[Your goal] Leave out the pictures and repeat the data exactly.

[Information provided]
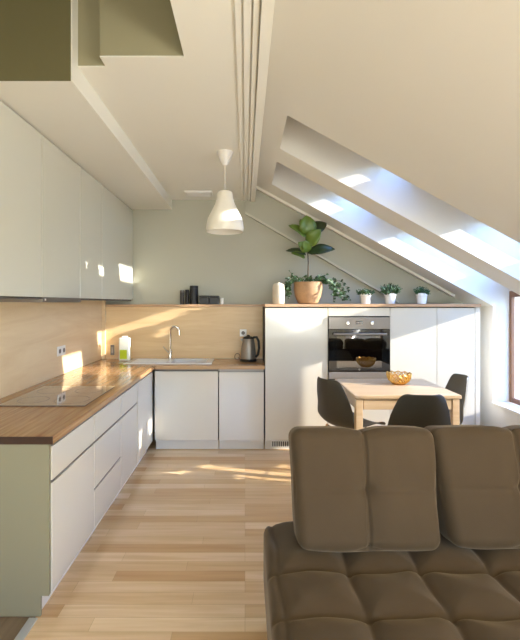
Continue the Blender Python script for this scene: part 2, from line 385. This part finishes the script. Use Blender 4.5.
# tall units
def tall(name, x0, x1, label, oven=False):
    t = thing(name, label, 'cabinet', ((x0+x1)/2, 4.4, 0), 0, 'row of tall white units'); ox, oy = (x0+x1)/2, 4.4
    g = .0015
    if oven:
        m_ = MB(); m_.box(x0+g-ox, x0+.012-ox, 4.12-oy, 4.7-oy, .1, 1.4); m_.box(x1-.012-ox, x1-g-ox, 4.12-oy, 4.7-oy, .1, 1.4)
        m_.box(x0+.012-ox, x1-.012-ox, 4.12-oy, 4.7-oy, .1, .69); m_.box(x0+.012-ox, x1-.012-ox, 4.12-oy, 4.7-oy, 1.32, 1.4); m_.box(x0+.012-ox, x1-.012-ox, 4.69-oy, 4.7-oy, .69, 1.32)
        m_.build('body', M['carc'], t)
        MB().box(x0+.0022-ox, x1-.0022-ox, 4.1-oy, 4.118-oy, 1.312, 1.392).build('top_panel', M['gloss'], t, bevel=.0015)
        MB().box(x0+.0022-ox, x1-.0022-ox, 4.1-oy, 4.118-oy, .105, .69).build('drawer', M['gloss'], t, bevel=.0015)
    else:
        MB().box(x0+g-ox, x1-g-ox, 4.12-oy, 4.7-oy, .1, 1.4).build('body', M['carc'], t)
        MB().box(x0+.0022-ox, x1-.0022-ox, 4.1-oy, 4.118-oy, .105, 1.392).build('door', M['gloss'], t, bevel=.0015)
    MB().box(x0+g-ox, x1-g-ox, 4.16-oy, 4.175-oy, .001, .099).build('plinth', M['white'], t)
    return t, ox, oy
t, ox, oy = tall('tall_cabinet', .194, .806, 'tall white unit with one door between dishwasher and oven')
v = MB(); v.box(.255-ox, .46-ox, 4.154-oy, 4.1595-oy, .018, .09); v.build('vent_plate', M['plastic'], t); v = MB()
for k in range(9): v.box(.268+k*.021-ox, .279+k*.021-ox, 4.151-oy, 4.1538-oy, .03, .077)
v.build('vent_grille', M['carc'], t)
tall('oven_cabinet', .806, 1.409, 'tall white unit housing the built-in oven', True)
tall('tall_cabinet', 1.409, 1.865, 'tall white door unit immediately beside the oven unit, behind the table')
tall('tall_cabinet', 1.865, 2.235, 'narrowest tall white door unit, last in the row by the window')
tag(MB().box(2.238, 2.285, 4.1, 4.7, .001, 1.4).build('filler_panel', M['gloss'], bevel=.0015), 'narrow white filler strip closing the tall units by the window', 'panel')
tag(MB().box(.192, 2.29, 4.088, 4.715, 1.402, 1.43).build('top_board', M['ledge'], bevel=.002), 'long oak board capping the tall white units', 'shelf')
# oven
t = thing('oven', 'built-in stainless steel oven with black glass door', 'oven', (1.1075, 4.3, .698))
m_ = MB(); m_.box(-.28, .28, -.17, .3, .02, .03); m_.box(-.28, .28, -.17, .3, .57, .58); m_.box(-.28, -.27, -.17, .3, .03, .57); m_.box(.27, .28, -.17, .3, .03, .57); m_.box(-.27, .27, .29, .3, .03, .57)
m_.build('cavity', M['blackglass'], t)
m_ = MB(); m_.box(-.297, .297, -.215, -.185, .49, .604); p = m_.build('control_panel', M['steel'], t, bevel=.002)
MB().box(-.035, .035, -.217, -.214, .535, .568).build('display', M['blackglass'], p)
m_ = MB()
for k in range(4): m_.box(-.028+k*.015, -.019+k*.015, -.2178, -.2168, .545, .558)
m_.box(-.035, .035, -.2165, -.2152, .519, .522)
m_.build('digits', M['steel'], p)
for x in (-.115, .12):
    MB().lathe([(.02, 0), (.019, .018), (.015, .022)], seg=24).build('knob', M['chrome'], p, smooth=True, loc=(x, -.215, .546)).rotation_euler = (math.radians(90), 0, 0)
d = MB(); d.box(-.297, -.22, -.215, -.195, .075, .487); d.box(.22, .297, -.215, -.195, .075, .487); d.box(-.22, .22, -.215, -.195, .42, .487); d.box(-.22, .22, -.215, -.195, .075, .115)
d = d.build('door', M['blackglass'], t, bevel=.001)
MB().box(-.221, .221, -.211, -.205, .114, .421).build('window_pane', M['ovenglass'], d)
h = MB(); h.tube([(-.255, -.25, .443), (.255, -.25, .443)], .0105, 12)
for x in (-.23, .23): h.cyl((x, -.25, .443), (x, -.214, .443), .008, 10)
h.build('handle', M['steel'], d, smooth=True)
MB().box(-.297, .297, -.215, -.185, .004, .072).build('bottom_strip', M['steel'], t, bevel=.002)
r_ = MB()
for k in range(12): r_.cyl((-.24+k*.0436, -.16, .25), (-.24+k*.0436, .26, .25), .002, 6)
r_.cyl((-.262, -.16, .25), (.262, -.16, .25), .003, 6); r_.build('rack', M['chrome'], t)
e_ = MB(); e_.lathe([(.008, 0), (.008, .001)], seg=16); e_ = e_.build('emblem', M['steel'], d, loc=(0, -.2155, .098)); e_.rotation_euler = (math.radians(90), 0, 0)

# upper cabinets
XU = -1.25
ups = [(1.995, 2.60, 'glossy cream wall cabinet nearest the open soffit end'), (2.60, 3.20, 'glossy cream wall cabinet with the grey cooker hood beneath'),
       (3.20, 3.69, 'glossy cream wall cabinet directly past the cooker hood'), (3.69, 4.715, 'widest glossy cream wall cabinet, at the back wall')]
for i, (y0, y1, lb) in enumerate(ups):
    t = thing('wall_cabinet', lb, 'cabinet', (-1.4, (y0+y1)/2, 1.47), 0, 'glossy wall cabinets over the hob run'); oy = (y0+y1)/2
    MB().box(XL+.001+1.4, XU-.02+1.4, y0+.001-oy, y1-.001-oy, .0, 1.01).build('body', M['carc'], t)
    MB().box(XU-.018+1.4, XU+1.4, y0+.0045-oy, y1-.0045-oy, .006, 1.006).build('door', M['glossup'], t, bevel=.0015)
    if i != 1: MB().box(XU-.05+1.4, XU-.02+1.4, y0+.002-oy, y1-.002-oy, -.008, -.0005).build('grip_profile', M['alu'], t)
t = thing('cooker_hood', 'flat grey cooker hood slotted under the wall cabinets over the hob', 'cooker hood', (-1.4, 2.9, 1.445))
MB().box(-.13, .152, -.298, .298, 0, .022).build('body', M['steel'], t, bevel=.002)
MB().box(.1525, .156, -.298, .298, .0, .032).build('front_panel', M['alu'], t)
MB().box(.1562, .157, -.28, -.262, .01, .022).build('badge', M['plastic'], t)

# hob
t = thing('induction_hob', 'flat black glass hob let into the left worktop, its reflections painted in grey', 'hob', (-1.19, 2.755, CT))
MB().box(-.26, .255, -.29, .29, .0008, .006).build('glass_top', M['hob'], t, bevel=.0015)
gt = [c for c in t.children][0]
for cx, cy, r in ((-.12, -.14, .09), (-.12, .14, .105), (.12, -.14, .105), (.12, .14, .09)):
    m_ = MB(); rg = [[m_.bm.verts.new((cx+rr*math.cos(2*math.pi*k/40), cy+rr*math.sin(2*math.pi*k/40), .0064)) for k in range(40)] for rr in (r, r-.002)]
    for k in range(40): m_.bm.faces.new((rg[0][k], rg[0][(k+1)%40], rg[1][(k+1)%40], rg[1][k]))
    m_.build('ring_marking', M['alu'], gt)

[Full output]
Continue the Blender Python script for this scene: part 2, from line 385. This part finishes the script. Use Blender 4.5.
# tall units
def tall(name, x0, x1, label, oven=False):
    t = thing(name, label, 'cabinet', ((x0+x1)/2, 4.4, 0), 0, 'row of tall white units'); ox, oy = (x0+x1)/2, 4.4
    g = .0015
    if oven:
        m_ = MB(); m_.box(x0+g-ox, x0+.012-ox, 4.12-oy, 4.7-oy, .1, 1.4); m_.box(x1-.012-ox, x1-g-ox, 4.12-oy, 4.7-oy, .1, 1.4)
        m_.box(x0+.012-ox, x1-.012-ox, 4.12-oy, 4.7-oy, .1, .69); m_.box(x0+.012-ox, x1-.012-ox, 4.12-oy, 4.7-oy, 1.32, 1.4); m_.box(x0+.012-ox, x1-.012-ox, 4.69-oy, 4.7-oy, .69, 1.32)
        m_.build('body', M['carc'], t)
        MB().box(x0+.0022-ox, x1-.0022-ox, 4.1-oy, 4.118-oy, 1.312, 1.392).build('top_panel', M['gloss'], t, bevel=.0015)
        MB().box(x0+.0022-ox, x1-.0022-ox, 4.1-oy, 4.118-oy, .105, .69).build('drawer', M['gloss'], t, bevel=.0015)
    else:
        MB().box(x0+g-ox, x1-g-ox, 4.12-oy, 4.7-oy, .1, 1.4).build('body', M['carc'], t)
        MB().box(x0+.0022-ox, x1-.0022-ox, 4.1-oy, 4.118-oy, .105, 1.392).build('door', M['gloss'], t, bevel=.0015)
    MB().box(x0+g-ox, x1-g-ox, 4.16-oy, 4.175-oy, .001, .099).build('plinth', M['white'], t)
    return t, ox, oy
t, ox, oy = tall('tall_cabinet', .194, .806, 'tall white unit with one door between dishwasher and oven')
v = MB(); v.box(.255-ox, .46-ox, 4.154-oy, 4.1595-oy, .018, .09); v.build('vent_plate', M['plastic'], t); v = MB()
for k in range(9): v.box(.268+k*.021-ox, .279+k*.021-ox, 4.151-oy, 4.1538-oy, .03, .077)
v.build('vent_grille', M['carc'], t)
tall('oven_cabinet', .806, 1.409, 'tall white unit housing the built-in oven', True)
tall('tall_cabinet', 1.409, 1.865, 'tall white door unit immediately beside the oven unit, behind the table')
tall('tall_cabinet', 1.865, 2.235, 'narrowest tall white door unit, last in the row by the window')
tag(MB().box(2.238, 2.285, 4.1, 4.7, .001, 1.4).build('filler_panel', M['gloss'], bevel=.0015), 'narrow white filler strip closing the tall units by the window', 'panel')
tag(MB().box(.192, 2.29, 4.088, 4.715, 1.402, 1.43).build('top_board', M['ledge'], bevel=.002), 'long oak board capping the tall white units', 'shelf')
# oven
t = thing('oven', 'built-in stainless steel oven with black glass door', 'oven', (1.1075, 4.3, .698))
m_ = MB(); m_.box(-.28, .28, -.17, .3, .02, .03); m_.box(-.28, .28, -.17, .3, .57, .58); m_.box(-.28, -.27, -.17, .3, .03, .57); m_.box(.27, .28, -.17, .3, .03, .57); m_.box(-.27, .27, .29, .3, .03, .57)
m_.build('cavity', M['blackglass'], t)
m_ = MB(); m_.box(-.297, .297, -.215, -.185, .49, .604); p = m_.build('control_panel', M['steel'], t, bevel=.002)
MB().box(-.035, .035, -.217, -.214, .535, .568).build('display', M['blackglass'], p)
m_ = MB()
for k in range(4): m_.box(-.028+k*.015, -.019+k*.015, -.2178, -.2168, .545, .558)
m_.box(-.035, .035, -.2165, -.2152, .519, .522)
m_.build('digits', M['steel'], p)
for x in (-.115, .12):
    MB().lathe([(.02, 0), (.019, .018), (.015, .022)], seg=24).build('knob', M['chrome'], p, smooth=True, loc=(x, -.215, .546)).rotation_euler = (math.radians(90), 0, 0)
d = MB(); d.box(-.297, -.22, -.215, -.195, .075, .487); d.box(.22, .297, -.215, -.195, .075, .487); d.box(-.22, .22, -.215, -.195, .42, .487); d.box(-.22, .22, -.215, -.195, .075, .115)
d = d.build('door', M['blackglass'], t, bevel=.001)
MB().box(-.221, .221, -.211, -.205, .114, .421).build('window_pane', M['ovenglass'], d)
h = MB(); h.tube([(-.255, -.25, .443), (.255, -.25, .443)], .0105, 12)
for x in (-.23, .23): h.cyl((x, -.25, .443), (x, -.214, .443), .008, 10)
h.build('handle', M['steel'], d, smooth=True)
MB().box(-.297, .297, -.215, -.185, .004, .072).build('bottom_strip', M['steel'], t, bevel=.002)
r_ = MB()
for k in range(12): r_.cyl((-.24+k*.0436, -.16, .25), (-.24+k*.0436, .26, .25), .002, 6)
r_.cyl((-.262, -.16, .25), (.262, -.16, .25), .003, 6); r_.build('rack', M['chrome'], t)
e_ = MB(); e_.lathe([(.008, 0), (.008, .001)], seg=16); e_ = e_.build('emblem', M['steel'], d, loc=(0, -.2155, .098)); e_.rotation_euler = (math.radians(90), 0, 0)

# upper cabinets
XU = -1.25
ups = [(1.995, 2.60, 'glossy cream wall cabinet nearest the open soffit end'), (2.60, 3.20, 'glossy cream wall cabinet with the grey cooker hood beneath'),
       (3.20, 3.69, 'glossy cream wall cabinet directly past the cooker hood'), (3.69, 4.715, 'widest glossy cream wall cabinet, at the back wall')]
for i, (y0, y1, lb) in enumerate(ups):
    t = thing('wall_cabinet', lb, 'cabinet', (-1.4, (y0+y1)/2, 1.47), 0, 'glossy wall cabinets over the hob run'); oy = (y0+y1)/2
    MB().box(XL+.001+1.4, XU-.02+1.4, y0+.001-oy, y1-.001-oy, .0, 1.01).build('body', M['carc'], t)
    MB().box(XU-.018+1.4, XU+1.4, y0+.0045-oy, y1-.0045-oy, .006, 1.006).build('door', M['glossup'], t, bevel=.0015)
    if i != 1: MB().box(XU-.05+1.4, XU-.02+1.4, y0+.002-oy, y1-.002-oy, -.008, -.0005).build('grip_profile', M['alu'], t)
t = thing('cooker_hood', 'flat grey cooker hood slotted under the wall cabinets over the hob', 'cooker hood', (-1.4, 2.9, 1.445))
MB().box(-.13, .152, -.298, .298, 0, .022).build('body', M['steel'], t, bevel=.002)
MB().box(.1525, .156, -.298, .298, .0, .032).build('front_panel', M['alu'], t)
MB().box(.1562, .157, -.28, -.262, .01, .022).build('badge', M['plastic'], t)

# hob
t = thing('induction_hob', 'flat black glass hob let into the left worktop, its reflections painted in grey', 'hob', (-1.19, 2.755, CT))
MB().box(-.26, .255, -.29, .29, .0008, .006).build('glass_top', M['hob'], t, bevel=.0015)
gt = [c for c in t.children][0]
for cx, cy, r in ((-.12, -.14, .09), (-.12, .14, .105), (.12, -.14, .105), (.12, .14, .09)):
    m_ = MB(); rg = [[m_.bm.verts.new((cx+rr*math.cos(2*math.pi*k/40), cy+rr*math.sin(2*math.pi*k/40), .0064)) for k in range(40)] for rr in (r, r-.002)]
    for k in range(40): m_.bm.faces.new((rg[0][k], rg[0][(k+1)%40], rg[1][(k+1)%40], rg[1][k]))
    m_.build('ring_marking', M['alu'], gt)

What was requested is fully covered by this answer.